The properties sold for a price short of their combined assessed value of $146.2 million, but the deal shows that investors are also interested in buying older downtown Class B offices, despite average vacancy rates that are up to 6 percentage points higher than top-tier buildings, Richter said.

More deals to come

The buildings sold for less than $450 per square foot — just over half the per-square-foot price average four years ago — in a sign that buyers and sellers are agreeing on pricing for older office stock as well as the highest-quality office properties.

That could mean more big transactions are in the offing, Richter said.

“This transaction sets the price mark for a full 30% of the office buildings downtown, and could result in more transactions if vendors are comfortable with this now-defined price correction,” he said.

The 16-storey 700 W. Pender was built in 1973, and its twin at 750 W. Pender opened three years later, according to CoStar data.
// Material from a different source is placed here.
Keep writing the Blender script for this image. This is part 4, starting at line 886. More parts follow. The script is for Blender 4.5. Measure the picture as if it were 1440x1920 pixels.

The buildings are across from CF Pacific Centre, a mostly underground 700,000-plus-square-foot mall with more than 100 stores that’s also owned by Cadillac Fairview.

Tenants at the buildings include timber giant Mercer International, Copper Mountain Mining and dozens of other firms across the mining, construction, manufacturing, tech and other sectors.

Cadillac Fairview, the Toronto-based real estate subsidiary of the Ontario Teachers’ Pension Plan, put the towers on the market early this year. The combined occupancy of the buildings, which fill the entire block between Howe and Granville streets, is 86%, according to marketing materials from JLL, which listed the properties for sale.

For the record

Edgar Buksevics, Kevin Meikle and Mark Trepp of JLL are the listing brokers for the sale.